Дело в том, что не следует смешивать между собой разнородные сферы жизни и совершенно различные точки зрения. Сцена, на которой разыгрывается трагедия, не зал суда; поэт не адвокат и зритель не судья. Но характеристично, что в то самое время, когда слабоватое человечество наполняет залы суда, чтобы вести пустую игру с понятием ответственности или невменяемости, игру, которая в своих конечных результатах должна обращать меч правосудия в детскую игрушку – в то самое время трагический поэт-судья часто чувствует в себе призвание формулировать нравственные строгие приговоры.
Но в чем я твердо убежден, это в том, что основательное изучение трагедий Шекспира должно настолько же содействовать развитию истинной гуманности, насколько разрушать гуманность фальшивую, которая готова отпускать преступнику его вину на счет общества и с опасностью для него.
Если Шекспир сделался величайшим из всех трагических писателей, то причина этого заключается прежде всего в глубине его духа и правдивости его гения. Ему не нужно было никакой традиционной эстетической теории, чтобы дойти до понятия о трагическом. По его воззрению, задача драмы одна – показывать природе ее самое в зеркале. И человеческая натура, человеческая жизнь представляли ему множество трагических моментов, трагических судеб, которые он со своею мировою симпатией, плодом его собственного душевного опыта, наблюдал, чувствовал и пытливо исследовал. Драматическое творчество сделалось его призванием, но он не обращал его в деловое занятие, и как вообще искусство было для него священно, так трагическое прежде и больше всего.
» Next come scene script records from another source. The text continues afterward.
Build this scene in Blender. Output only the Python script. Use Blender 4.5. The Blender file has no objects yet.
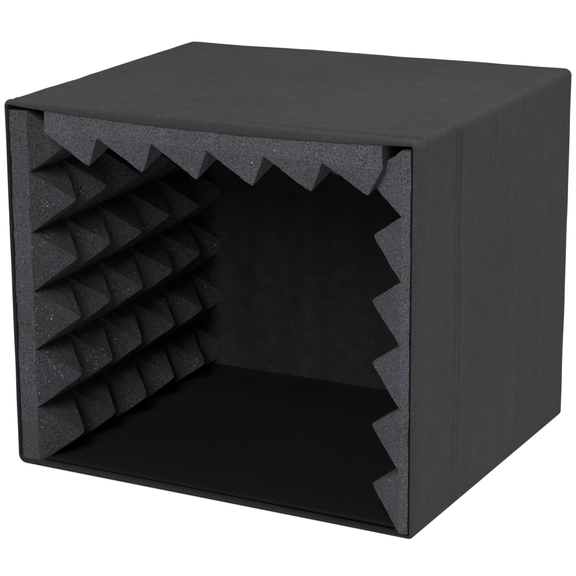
import bpy, math, random
from mathutils import Matrix, Vector, noise
import numpy as np

random.seed(4)
S = bpy.context.scene
C = S.collection
W, H, D = 0.340, 0.2878, 0.2897          # box width, height, depth (m)
BASE = Vector((W / 2, D / 2, 0.0))       # foot of the box: centre of its bottom


# ------------------------------------------------------------------ materials
def new_mat(name):
    m = bpy.data.materials.new(name)
    m.use_nodes = True
    nt = m.node_tree
    b = nt.nodes['Principled BSDF']
    tc = nt.nodes.new('ShaderNodeTexCoord')
    return m, nt, b, tc


def node(nt, kind, **kw):
    n = nt.nodes.new(kind)
    for k, v in kw.items():
        if k in n.inputs.keys():
            n.inputs[k].default_value = v
        else:
            setattr(n, k, v)
    return n


def ramp(nt, src, p0, c0, p1, c1):
    r = nt.nodes.new('ShaderNodeValToRGB')
    r.color_ramp.elements[0].position = p0
    r.color_ramp.elements[0].color = (*c0, 1)
    r.color_ramp.elements[1].position = p1
    r.color_ramp.elements[1].color = (*c1, 1)
    nt.links.new(src, r.inputs[0])
    return r


def mix(nt, a, b, fac, mode='MIX'):
    m = nt.nodes.new('ShaderNodeMix')
    m.data_type = 'RGBA'
    m.blend_type = mode
    for sock, v in ((m.inputs[0], fac), (m.inputs[6], a), (m.inputs[7], b)):
        if hasattr(v, 'links') or hasattr(v, 'is_linked'):
            nt.links.new(v, sock)
        else:
            sock.default_value = v
    return m.outputs[2]


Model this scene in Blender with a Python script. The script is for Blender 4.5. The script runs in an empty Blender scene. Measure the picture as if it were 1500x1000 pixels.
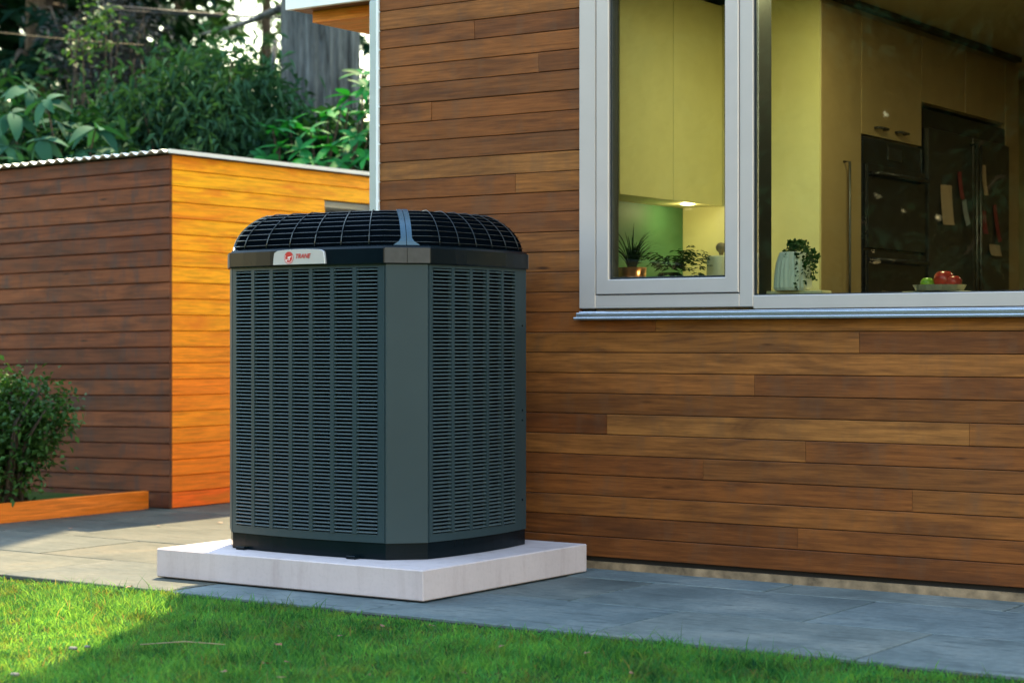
import bpy, bmesh, math, random
import numpy as np
from mathutils import Vector, Matrix, Euler

scene = bpy.context.scene
col = scene.collection
rad = math.radians
rng = random.Random(11)
nrng = np.random.default_rng(5)

# ------------------------------------------------------------------ camera
# World axes: the house wall is the plane y=0 (outdoors is y<0), x runs along it, the house corner is the origin.
TH = rad(34.29)
CAM = Vector((5.340, -6.784, 0.937))
FPX = 2830.0
cam_data = bpy.data.cameras.new("camera")
cam = bpy.data.objects.new("camera", cam_data)
col.objects.link(cam)
cam.location = CAM
cam.rotation_euler = (rad(90), 0, TH)
cam_data.sensor_width = 36
cam_data.lens = FPX / 1500 * 36
cam_data.clip_start = 0.05
cam_data.clip_end = 2000
cam_data.dof.use_dof = True
cam_data.dof.focus_distance = 7.35
cam_data.dof.aperture_fstop = 3.2
scene.camera = cam

# ------------------------------------------------------------------ sky, sun, exposure
SUN_EL = rad(58)
SUN_AZ = Vector((-0.4425, 0.8964, 0)).normalized()
SUN = Vector((SUN_AZ.x * math.cos(SUN_EL), SUN_AZ.y * math.cos(SUN_EL), math.sin(SUN_EL)))
world = bpy.data.worlds.new("World")
scene.world = world
world.use_nodes = True
wn = world.node_tree
sky = wn.nodes.new("ShaderNodeTexSky")
sky.sky_type = 'NISHITA'
sky.sun_disc = False
sky.sun_elevation = SUN_EL
sky.sun_rotation = math.atan2(SUN_AZ.x, SUN_AZ.y)
sky.air_density = 2.3
sky.dust_density = 0.3
sky.ozone_density = 0.1
bg = wn.nodes["Background"]
bg.inputs[1].default_value = 0.15
wn.links.new(sky.outputs[0], bg.inputs[0])
sun_data = bpy.data.lights.new("sun", 'SUN')
sun_data.energy = 4.0
sun_data.angle = rad(0.55)
sun_data.color = (1.0, 0.80, 0.46)
sun = bpy.data.objects.new("sun", sun_data)
col.objects.link(sun)
sun.rotation_euler = (-SUN).to_track_quat('-Z', 'Y').to_euler()
sun.location = (0, 0, 20)
scene.view_settings.view_transform = 'Standard'
scene.view_settings.look = 'None'
scene.view_settings.gamma = 1.0
scene.view_settings.use_curve_mapping = False
scene.view_settings.exposure = 2.2
scene.cycles.max_bounces = 7
scene.cycles.transparent_max_bounces = 16
scene.cycles.caustics_reflective = False
scene.cycles.caustics_refractive = False
scene.cycles.sample_clamp_indirect = 6.0

# ------------------------------------------------------------------ helpers
R2 = Vector((math.cos(TH), math.sin(TH), 0))
F2 = Vector((-math.sin(TH), math.cos(TH), 0))
def at(px, py, D):
    """a point D metres deep along the view through a pixel of the 1500x1000 photo"""
    return CAM + D * (F2 + (px - 750) / FPX * R2 + Vector((0, 0, (500 - py) / FPX)))

def tag(o, label=None, cat=None, group=None, kind=None):
    if label: o["label"] = label
    if cat: o["category"] = cat
    if group: o["group"] = group
    if kind: o["kind"] = kind
    return o

def empty(name, loc=(0, 0, 0), rz=0.0, parent=None):
    o = bpy.data.objects.new(name, None)
    o.empty_display_size = 0.1
    col.objects.link(o)
    o.location = loc
    o.rotation_euler = (0, 0, rz)
    if parent: o.parent = parent
    return o

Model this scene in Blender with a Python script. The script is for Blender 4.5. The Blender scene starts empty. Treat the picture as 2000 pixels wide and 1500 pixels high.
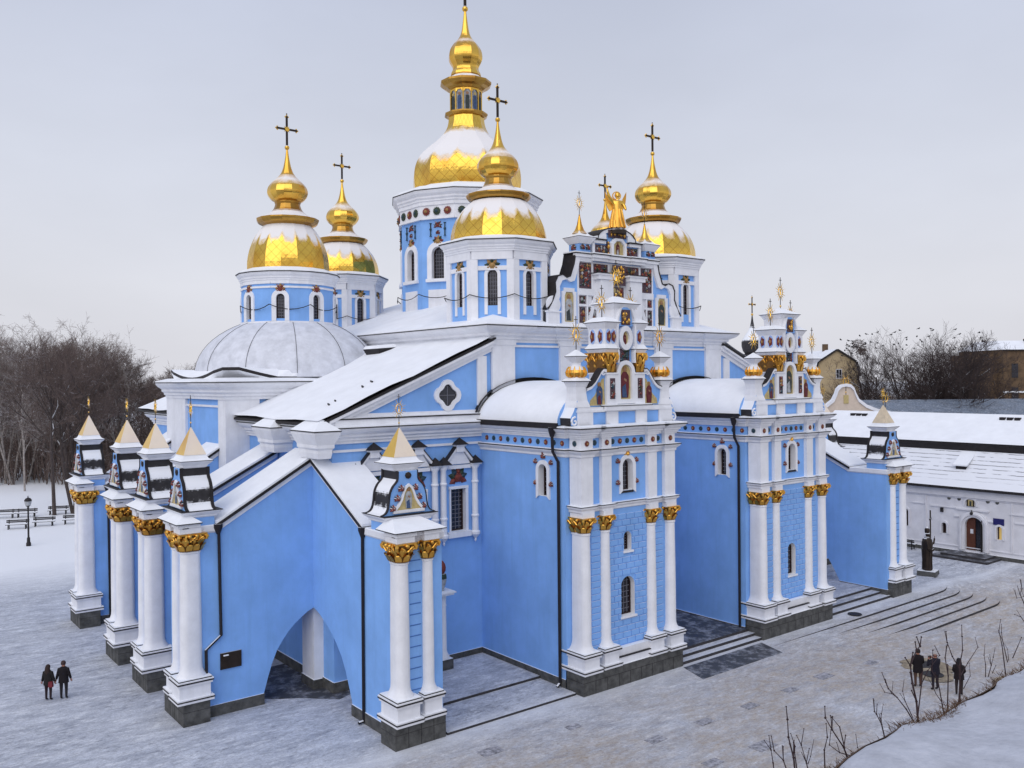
import bpy, bmesh, math, random
from math import sin, cos, pi, radians as R, sqrt
from mathutils import Vector, Matrix
random.seed(7)
S = bpy.context.scene
COL = S.collection
# ------------------------------------------------------------------ camera
cam = bpy.data.cameras.new("camera"); camo = bpy.data.objects.new("camera", cam); COL.objects.link(camo)
cam.sensor_width = 36.0; cam.lens = 1708.91 / 2000 * 36.0; cam.clip_end = 3000
CAMP = Vector((-37.77, -29.8, 14.8))
_yaw, _pit, _rol = R(51.8498), R(.38243), R(-.55434)
_fw = Vector((cos(_yaw)*cos(_pit), sin(_yaw)*cos(_pit), -sin(_pit)))
_r = _fw.cross(Vector((0, 0, 1))).normalized(); _u = _r.cross(_fw)
_r2 = _r*cos(_rol) + _u*sin(_rol); _u2 = -_r*sin(_rol) + _u*cos(_rol)
camo.matrix_world = Matrix(((_r2.x, _u2.x, -_fw.x, CAMP.x), (_r2.y, _u2.y, -_fw.y, CAMP.y), (_r2.z, _u2.z, -_fw.z, CAMP.z), (0, 0, 0, 1)))
S.camera = camo
# ------------------------------------------------------------------ world (overcast winter sky) and sun
W = bpy.data.worlds.new("World"); S.world = W; W.use_nodes = True
wn, wl = W.node_tree.nodes, W.node_tree.links
wn.clear()
SUN_EL, SUN_AZ = R(42), R(215)      # azimuth measured counter-clockwise from +X
out = wn.new('ShaderNodeOutputWorld'); mixs = wn.new('ShaderNodeMixShader')
bg1 = wn.new('ShaderNodeBackground'); bg2 = wn.new('ShaderNodeBackground')
sky = wn.new('ShaderNodeTexSky'); sky.sky_type = 'NISHITA'; sky.sun_disc = False
sky.sun_elevation = SUN_EL; sky.sun_rotation = pi/2 - SUN_AZ; sky.air_density = 1.0; sky.dust_density = 5.0
wl.new(sky.outputs[0], bg1.inputs[0]); bg1.inputs[1].default_value = 0.08
tc = wn.new('ShaderNodeTexCoord'); sep = wn.new('ShaderNodeSeparateXYZ'); wl.new(tc.outputs['Generated'], sep.inputs[0])
rmp = wn.new('ShaderNodeValToRGB'); e = rmp.color_ramp.elements
e[0].position = 0.0; e[0].color = (.80, .80, .86, 1)
e[1].position = 1.0; e[1].color = (.60, .66, .84, 1)
for p_, c_ in ((.10, (.80, .81, .88, 1)), (.22, (.74, .77, .87, 1)), (.45, (.58, .63, .78, 1))):
    x = e.new(p_); x.color = c_
wl.new(sep.outputs[2], rmp.inputs[0])
nz = wn.new('ShaderNodeTexNoise'); nz.inputs['Scale'].default_value = 2.2; nz.inputs['Detail'].default_value = 5
mp = wn.new('ShaderNodeMapping'); mp.inputs['Scale'].default_value = (1, 1, 2.5)
wl.new(tc.outputs['Generated'], mp.inputs[0]); wl.new(mp.outputs[0], nz.inputs[0])
mr = wn.new('ShaderNodeMapRange'); mr.inputs[1].default_value = .3; mr.inputs[2].default_value = .7; mr.inputs[3].default_value = .94; mr.inputs[4].default_value = 1.06
wl.new(nz.outputs[0], mr.inputs[0])
mm = wn.new('ShaderNodeVectorMath'); mm.operation = 'SCALE'; wl.new(rmp.outputs[0], mm.inputs[0]); wl.new(mr.outputs[0], mm.inputs[3])
wl.new(mm.outputs[0], bg2.inputs[0]); bg2.inputs[1].default_value = 1.0
mixs.inputs[0].default_value = .88
wl.new(bg1.outputs[0], mixs.inputs[1]); wl.new(bg2.outputs[0], mixs.inputs[2]); wl.new(mixs.outputs[0], out.inputs[0])
sl = bpy.data.lights.new("sun", 'SUN'); sl.energy = 1.3; sl.angle = R(70); sl.color = (1, .96, .92)
so = bpy.data.objects.new("sun", sl); COL.objects.link(so)
_sd = Vector((cos(SUN_AZ)*cos(SUN_EL), sin(SUN_AZ)*cos(SUN_EL), sin(SUN_EL)))
so.rotation_euler = _sd.to_track_quat('Z', 'Y').to_euler(); so.location = (0, 0, 80)
S.view_settings.view_transform = 'Standard'; S.view_settings.look = 'None'
S.view_settings.exposure = 0.0; S.view_settings.gamma = 1.0

# ------------------------------------------------------------------ materials
def mat(name, col, rough=.8, metal=0.0, var=.12, vs=3.0, snow=0.0, bump=0.0, bs=20.0, spec=.3, thr=.62, streak=0.0):
    m = bpy.data.materials.new(name); m.use_nodes = True
    n, l = m.node_tree.nodes, m.node_tree.links
    b = n['Principled BSDF']; b.inputs['Roughness'].default_value = rough; b.inputs['Metallic'].default_value = metal
    b.inputs['Specular IOR Level'].default_value = spec
    geo = n.new('ShaderNodeNewGeometry')
    t = n.new('ShaderNodeTexNoise'); t.inputs['Scale'].default_value = vs; t.inputs['Detail'].default_value = 6; t.inputs['Roughness'].default_value = .65
    l.new(geo.outputs['Position'], t.inputs['Vector'])
    mx = n.new('ShaderNodeMix'); mx.data_type = 'RGBA'
    mx.inputs[6].default_value = (*[c*(1-var) for c in col], 1); mx.inputs[7].default_value = (*[min(1, c*(1+var)) for c in col], 1)
    mpr = n.new('ShaderNodeMapRange'); mpr.inputs[1].default_value = .3; mpr.inputs[2].default_value = .7
    l.new(t.outputs[0], mpr.inputs[0]); l.new(mpr.outputs[0], mx.inputs[0])
    cur = mx.outputs[2]
    if streak:
        mpz = n.new('ShaderNodeMapping'); mpz.inputs['Scale'].default_value = (2.2, 2.2, .16); l.new(geo.outputs['Position'], mpz.inputs[0])
        tz = n.new('ShaderNodeTexNoise'); tz.inputs['Scale'].default_value = 1.0; tz.inputs['Detail'].default_value = 7; tz.inputs['Roughness'].default_value = .7; l.new(mpz.outputs[0], tz.inputs['Vector'])
        rz_ = n.new('ShaderNodeMapRange'); rz_.inputs[1].default_value = .5; rz_.inputs[2].default_value = .72; rz_.inputs[4].default_value = streak; l.new(tz.outputs[0], rz_.inputs[0])
        ms_ = n.new('ShaderNodeMix'); ms_.data_type = 'RGBA'; l.new(rz_.outputs[0], ms_.inputs[0]); l.new(cur, ms_.inputs[6]); ms_.inputs[7].default_value = (*[c*.72 for c in col], 1); cur = ms_.outputs[2]
    if snow > 0:
        sx = n.new('ShaderNodeSeparateXYZ'); l.new(geo.outputs['Normal'], sx.inputs[0])
        t2 = n.new('ShaderNodeTexNoise'); t2.inputs['Scale'].default_value = 5.0; t2.inputs['Detail'].default_value = 5
        l.new(geo.outputs['Position'], t2.inputs['Vector'])
        ad = n.new('ShaderNodeMath'); ad.operation = 'MULTIPLY_ADD'; ad.inputs[1].default_value = .35; l.new(t2.outputs[0], ad.inputs[0]); l.new(sx.outputs[2], ad.inputs[2])
        st = n.new('ShaderNodeMapRange'); st.inputs[1].default_value = thr+.12; st.inputs[2].default_value = thr+.24
        st.inputs[4].default_value = snow; l.new(ad.outputs[0], st.inputs[0])
        m2 = n.new('ShaderNodeMix'); m2.data_type = 'RGBA'; l.new(st.outputs[0], m2.inputs[0]); l.new(cur, m2.inputs[6]); m2.inputs[7].default_value = (.84, .86, .90, 1)
        cur = m2.outputs[2]
        if metal:
            mi = n.new('ShaderNodeMapRange'); mi.inputs[3].default_value = metal; mi.inputs[4].default_value = 0; l.new(st.outputs[0], mi.inputs[0]); l.new(mi.outputs[0], b.inputs['Metallic'])
            mi = n.new('ShaderNodeMapRange'); mi.inputs[3].default_value = rough; mi.inputs[4].default_value = .8; l.new(st.outputs[0], mi.inputs[0]); l.new(mi.outputs[0], b.inputs['Roughness'])
    l.new(cur, b.inputs['Base Color'])
    if bump > 0:
        t3 = n.new('ShaderNodeTexNoise'); t3.inputs['Scale'].default_value = bs; t3.inputs['Detail'].default_value = 4; l.new(geo.outputs['Position'], t3.inputs['Vector'])
        bp = n.new('ShaderNodeBump'); bp.inputs['Strength'].default_value = bump; bp.inputs['Distance'].default_value = .05
        l.new(t3.outputs[0], bp.inputs['Height']); l.new(bp.outputs[0], b.inputs['Normal'])
    return m

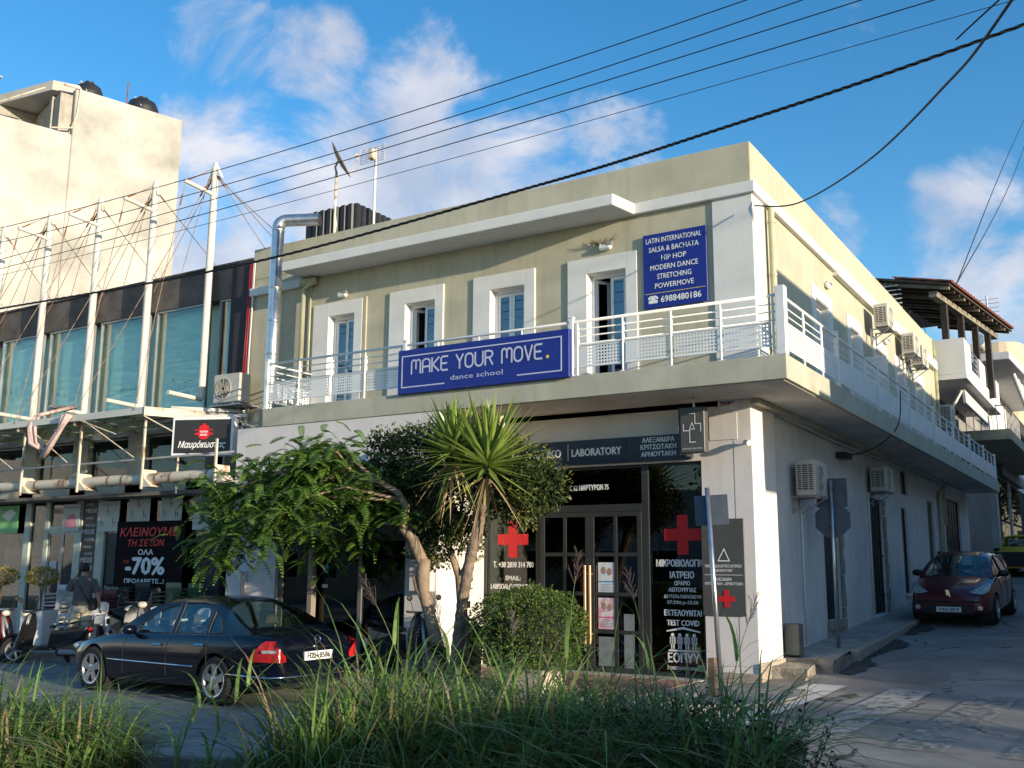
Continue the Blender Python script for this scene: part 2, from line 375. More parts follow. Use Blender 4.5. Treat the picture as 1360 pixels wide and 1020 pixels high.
# ------------------------------------------------------------------ ground
def lerp_tab(t, x):
    if x <= t[0][0]: return t[0][1]
    for (a, b), (c, d) in zip(t, t[1:]):
        if x <= c: return b+(d-b)*(x-a)/(c-a)
    return t[-1][1]
ZR = [(10.3, -.22), (12.5, -.09), (14.5, .0), (17, .16), (20, .38), (23, .60), (27, .80), (40, 1.47), (70, 2.9), (110, 4.6), (200, 7)]
def road_z(x, y):
    if x < -5.0 and y > 12.1: y = 12.1
    return lerp_tab(ZR, y)
def asphalt(name, base, crack=True):
    m = mat(name, base, .9, var=.0); t = m.node_tree; n = t.nodes.new; l = t.links.new
    b = [q for q in t.nodes if q.type == 'BSDF_PRINCIPLED'][0]; tcn = n('ShaderNodeTexCoord')
    g = n('ShaderNodeTexNoise'); g.inputs['Scale'].default_value = 90; g.inputs['Detail'].default_value = 3; l(tcn.outputs['Object'], g.inputs['Vector'])
    st = n('ShaderNodeTexNoise'); st.inputs['Scale'].default_value = .8; st.inputs['Detail'].default_value = 8; st.inputs['Roughness'].default_value = .65; l(tcn.outputs['Object'], st.inputs['Vector'])
    mm = n('ShaderNodeMath'); mm.operation = 'MULTIPLY_ADD'; l(g.outputs[0], mm.inputs[0]); mm.inputs[1].default_value = .6; l(st.outputs[0], mm.inputs[2])
    r = n('ShaderNodeValToRGB'); l(mm.outputs[0], r.inputs[0]); e = r.color_ramp.elements
    e[0].position = .52; e[0].color = (*[c*.55 for c in base], 1); e[1].position = 1.02; e[1].color = (*[c*1.55 for c in base], 1)
    last = r.outputs[0]
    bu = n('ShaderNodeBump'); bu.inputs['Strength'].default_value = .5; bu.inputs['Distance'].default_value = .012; l(g.outputs[0], bu.inputs['Height']); 
    if crack:
        dn = n('ShaderNodeTexNoise'); dn.inputs['Scale'].default_value = 1.2; dn.inputs['Detail'].default_value = 4; l(tcn.outputs['Object'], dn.inputs['Vector'])
        ad = n('ShaderNodeMix'); ad.data_type = 'RGBA'; ad.blend_type = 'LINEAR_LIGHT'; ad.inputs[0].default_value = .35; l(tcn.outputs['Object'], ad.inputs[6]); l(dn.outputs['Color'], ad.inputs[7])
        v = n('ShaderNodeTexVoronoi'); v.feature = 'DISTANCE_TO_EDGE'; v.inputs['Scale'].default_value = .42; l(ad.outputs[2], v.inputs['Vector'])
        k = n('ShaderNodeMapRange'); k.inputs[1].default_value = .003; k.inputs[2].default_value = .014; k.inputs[3].default_value = 1; k.inputs[4].default_value = 0; l(v.outputs['Distance'], k.inputs[0])
        mk = n('ShaderNodeMath'); mk.operation = 'MULTIPLY'; gt = n('ShaderNodeMath'); gt.operation = 'GREATER_THAN'; gt.inputs[1].default_value = .51; l(st.outputs[0], gt.inputs[0]); l(k.outputs[0], mk.inputs[0]); l(gt.outputs[0], mk.inputs[1])
        mi = n('ShaderNodeMix'); mi.data_type = 'RGBA'; l(mk.outputs[0], mi.inputs[0]); l(last, mi.inputs[6]); mi.inputs[7].default_value = (.035, .034, .033, 1); last = mi.outputs[2]
    pv = n('ShaderNodeTexVoronoi'); pv.distance = 'CHEBYCHEV'; pv.inputs['Scale'].default_value = .33; l(tcn.outputs['Object'], pv.inputs['Vector'])
    sx = n('ShaderNodeSeparateColor'); l(pv.outputs['Color'], sx.inputs[0]); pr = n('ShaderNodeMapRange'); pr.inputs[3].default_value = .78; pr.inputs[4].default_value = 1.22; l(sx.outputs[0], pr.inputs[0])
    pm_ = n('ShaderNodeVectorMath'); pm_.operation = 'SCALE'; l(last, pm_.inputs[0]); l(pr.outputs[0], pm_.inputs['Scale']); last = pm_.outputs[0]
    l(last, b.inputs['Base Color']); l(bu.outputs[0], b.inputs['Normal']); return m
M_ASPH = asphalt('asphalt', (.22, .208, .197)); M_PAVE = mat('pavement_concrete', (.38, .355, .33), .9, var=.2, scale=2.5, bump=.3, bscale=60)
M_KERB = mat('kerb_stone', (.36, .33, .29), .9, var=.2, scale=5, bump=.4, bscale=40)
M_PINK = mat('pink_paving', (.36, .20, .17), .85, var=.2, scale=5, bump=.2)
M_SOIL = mat('soil', (.09, .07, .05), .95, var=.3, scale=4, bump=.6, bscale=20)

def grid(xs, ys, zf, skip=None):
    mb = MB(); nx, ny = len(xs), len(ys)
    vs = [(x, y, zf(x, y)) for y in ys for x in xs]
    fs = [(j*nx+i, j*nx+i+1, (j+1)*nx+i+1, (j+1)*nx+i) for j in range(ny-1) for i in range(nx-1) if not (skip and skip((xs[i]+xs[i+1])/2, (ys[j]+ys[j+1])/2))]
    return mb.add(vs, fs)
def fr(a, b, s):
    n = max(1, int(round((b-a)/s))); return [a+(b-a)*i/n for i in range(n+1)]
xs = [-1500, -400, -120]+fr(-60, 20, 1.0)+[60, 300, 1500]; ys = [-600, -100, -40]+fr(-20, 30, .5)+fr(32, 120, 4)+[200, 600, 1500]
def zg(x, y):
    w = 1 if -12 < x < 40 else 0
    far = (y-60)*.0 if y < 60 else 0
    if y > 12.3 and (x < -12): return -.30
    return road_z(x, y)+mnoise.noise(Vector((x*.35, y*.35, 0)))*.012 - (.02 if x > -5 or y < 12 else 0)
build(grid(xs, ys, zg), 'road', M_ASPH, kind='structure', origin=(0, 0, 0), smooth=True)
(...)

Не он гнался за трагическими сюжетами, скорее они гнались за ним. Только первое драматическое произведение его, полная крови и ужасов трагедия «Тит Андроник» очевидно была обязана своим существованием не внутренней потребности поэта, а желанию начинающего драматурга соперничать с блестящим образцом – Марло и его подражателями. Автор «Тита Андроника» еще не созрел для этого материала, да и вообще для трагедии; тем не менее он уже тогда чутьем понимал, как развивается и обнаруживается трагическая страсть, и если в драматической композиции, драматическом языке он оказывается усердным и равноправным учеником Марло, то в искусстве вызвать трагическое впечатление он уже с самого начала оставляет далеко позади себя своего предшественника.